Supreme Court fallout: Coal industry to go after Democrats

Lexington Herald-LeaderJuly 27, 2010 

Several major coal companies hope to use newly loosened campaign-finance laws to pool their money and defeat Democratic congressional candidates they consider "anti-coal," including U.S. Senate nominee Jack Conway and U.S. Rep. Ben Chandler in Kentucky.

The companies hope to create a politically active nonprofit under Section 527 of the Internal Revenue Code, so they won't have to publicly disclose their activities — such as advertising — until they file a tax return next year, long after the Nov. 2 election.

The U.S. Supreme Court ruled last winter that corporations and labor unions may pour unlimited funds into such efforts to influence elections.

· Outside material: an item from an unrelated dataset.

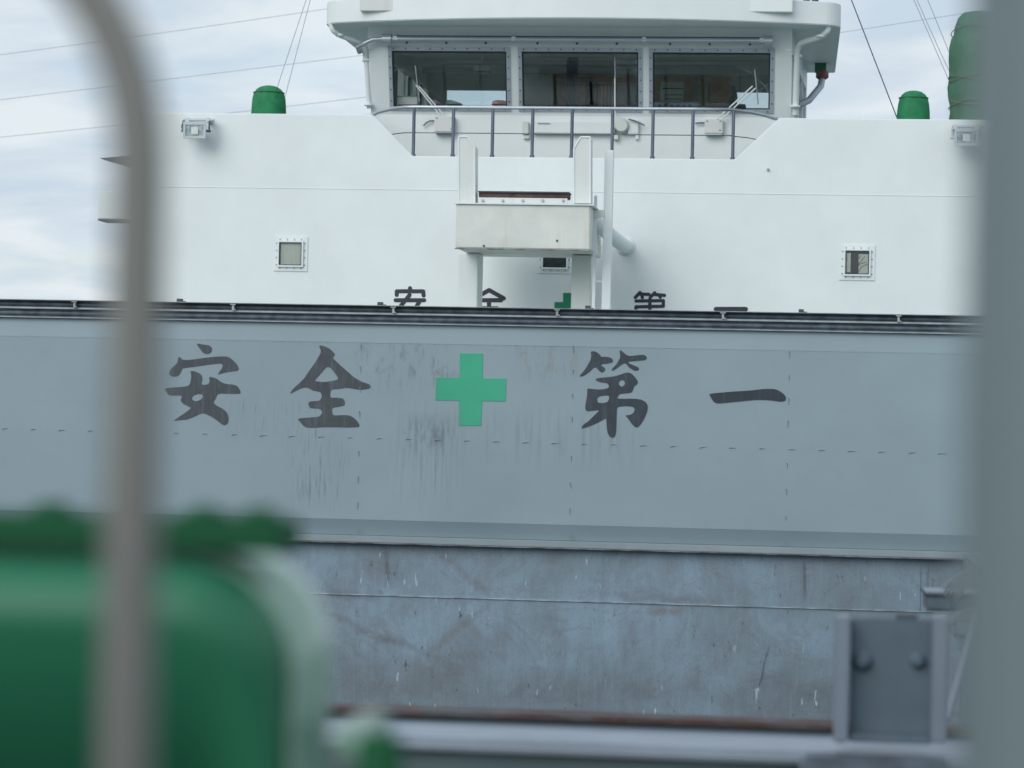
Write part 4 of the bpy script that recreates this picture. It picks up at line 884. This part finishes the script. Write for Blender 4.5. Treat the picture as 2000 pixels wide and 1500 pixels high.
# ------------------------------------------------------------------ things close to the camera
pd = 1.06
hr = thing('bent_handrail', 'blurred brownish bent handrail pipe close to the camera on the left', 'handrail', (P(262,1490,pd).x, pd, DECK))
s_ = pd/F; p0 = P(272, 320, pd); rad = 600*s_; x_ = p0.x
pts = [Vector((x_, pd, DECK+.01)), Vector((x_, pd, p0.z-.3)), Vector((x_, pd, p0.z-.05))]
for i in range(0, 25): a = math.pi*i/24; pts.append(Vector((x_-rad+rad*math.cos(a), pd, p0.z+rad*math.sin(a))))
pts += [Vector((x_-2*rad, pd, p0.z-.05)), Vector((x_-2*rad, pd, DECK+.01))]
mb = MB(); mb.tube(pts, .0119, 20); obj('rail_tube', mb, m_pipe, hr)
for q in (x_, x_-2*rad): mb = MB(); mb.lathe([(.04,0),(.04,.008),(.016,.012)], (q, pd, DECK), 16); obj('base_flange', mb, m_pipe, hr)
pl_ = thing('steel_pillar', 'blurred blue grey steel pillar close to the camera on the right', 'pillar', (P(1960,750,.95).x, .95, DECK))
xa = P(1899,750,.95).x
mb = MB(); mb.box(xa, xa+.07, .95, 1.02, DECK+.013, 9.6); obj('pillar_shaft', mb, m_pillar, pl_, bev=.008)
mb = MB(); mb.box(xa-.03, xa+.10, .92, 1.05, DECK, DECK+.012); obj('foot_plate', mb, m_pillar, pl_)
# green machine
gd = 1.62; dep = .14
gm = thing('green_machine', 'blurred glossy green machine housing with a bolted lid, bottom left', 'machine', (P(300,1490,gd).x, gd, DECK))
def g(px, py, D=gd): return P(px, py, D)
top = g(300,1078).z; rgt_ = g(568,1400).x; lf_ = rgt_-.40; bot = DECK+.05
rc = (g(568,1300).x-g(345,1300).x)
ol = [(lf_,bot),(rgt_,bot)]+[(rgt_-rc+rc*math.cos(R(a)), top-rc+rc*math.sin(R(a))) for a in range(0,91,9)]+[(lf_+rc-rc*math.sin(R(a)), top-rc+rc*math.cos(R(a))) for a in range(0,91,9)]
def inset(o, d):
    cx_ = sum(p[0] for p in o)/len(o); cz_ = sum(p[1] for p in o)/len(o); return [(x-(d if x > cx_ else -d), z-(d if z > cz_ else -d)) for x, z in o]
mb = MB(); n = len(ol)
ri = [[(x, gd+.037, z) for x,z in inset(ol,.006)], [(x, gd+.037, z) for x,z in inset(ol,.005)], [(x, gd+.012, z) for x,z in inset(ol,.004)], [(x, gd+.016, z) for x,z in ol], [(x, gd+dep, z) for x,z in ol]]
mb.add([p for r_ in ri for p in r_], [(j*n+i, j*n+(i+1)%n, (j+1)*n+(i+1)%n, (j+1)*n+i) for j in range(4) for i in range(n)], True)
mb.add(ri[0], [tuple(range(n))]); mb.add(ri[-1], [tuple(range(n))[::-1]])
obj('end_plate', mb, m_green_lit, gm)
xr_, xl_ = rgt_-.006, lf_+.006; zt2 = top-.004; rc2 = rc*.93; NX, NZ = 40, 30
def half(z):      # half width lost to the rounded corner at height z
    q = z-(zt2-rc2); return 0 if q <= 0 else rc2-math.sqrt(max(0, rc2*rc2-q*q))
mb = MB(); v = []
for j in range(NZ+1):
    z = zt2-.21*(j/NZ)**1.5
    for i in range(NX+1):
        u = .5-.5*math.cos(math.pi*i/NX); k_ = half(z); x = xl_+k_+(xr_-xl_-2*k_)*u
        qx, qz = abs(x-(xl_+xr_)/2)-((xr_-xl_)/2-rc2), z-(zt2-rc2)
        d = rc2-(math.hypot(max(qx,0), max(qz,0))+min(max(qx,qz),0)); d = min(max(d,0)/.05, 1)
        v.append((x, gd+.016-.05*math.sqrt(1-(1-d)**2)+3.0*(zt2-z)**2*d, z))
f = [(j*(NX+1)+i, j*(NX+1)+i+1, (j+1)*(NX+1)+i+1, (j+1)*(NX+1)+i) for j in range(NZ) for i in range(NX)]
mb.add(v, f, True); obj('belly', mb, m_green, gm)
mb = MB(); mb.box(lf_+.004, rgt_-.004, gd+.028, gd+.036, bot, top-.17); obj('stand_plate', mb, m_green_flange, gm)
fx1 = g(556,1035).x; z1, z0 = g(300,1013).z, g(300,1060).z
mb = MB(); mb.box(lf_-.02, fx1, gd-.005, gd+.06, top+.0006, z1); obj('lid_flange', mb, m_green_flange, gm, bev=.003)
for px in (75,380,488):
    c = g(px,1006); m_ = MB(); m_.lathe([(.016,0),(.016,.004),(.010,.005),(.008,.008)], (c.x, gd+.03, z1), 6); obj('bolt', m_, m_green_flange, gm)
mb = MB(); z2 = g(680,1425).z; mb.box(g(640,1450).x, g(706,1450).x, gd+.02, gd+.12, z2-.022, z2-.002); obj('foot_lug', mb, m_green_lit, gm, bev=.004)
c = g(742,1440,gd-.05); mb = MB(); mb.lathe([(.0145,-.2),(.0145,-.004),(.010,.002),(.001,.003)], (c.x, gd-.05, c.z), 16); obj('foot_bolt', mb, m_green_flange, gm)
mb = MB(); mb.box(lf_, rgt_+.03, gd-.03, gd+dep+.03, DECK, bot-.001); obj('base_frame', mb, m_green_flange, gm)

"With the recent Supreme Court ruling, we are in a position to be able to take corporate positions that were not previously available in allowing our voices to be heard," wrote Roger Nicholson, senior vice president and general counsel at International Coal Group of Scott Depot, W.Va., in an undated letter he sent to other coal companies.

Nicholson declined to comment on his letter Tuesday, after the Herald-Leader obtained it.

"A number of coal industry representatives recently have been considering developing a 527 entity with the purpose of attempting to defeat anti-coal incumbents in select races, as well as elect pro-coal candidates running for certain open seats," Nicholson wrote. "We're requesting your consideration as to whether your company would be willing to meet to discuss a significant commitment to such an effort."

Nicholson listed three races "of interest": Conway against Republican Rand Paul for Kentucky's open Senate seat; Chandler against Republican Garland "Andy" Barr in Kentucky's 6th Congressional District; and Democratic U.S. Rep. Nick Rahall against Republican Elliott "Spike" Maynard in West Virginia's 3rd Congressional District.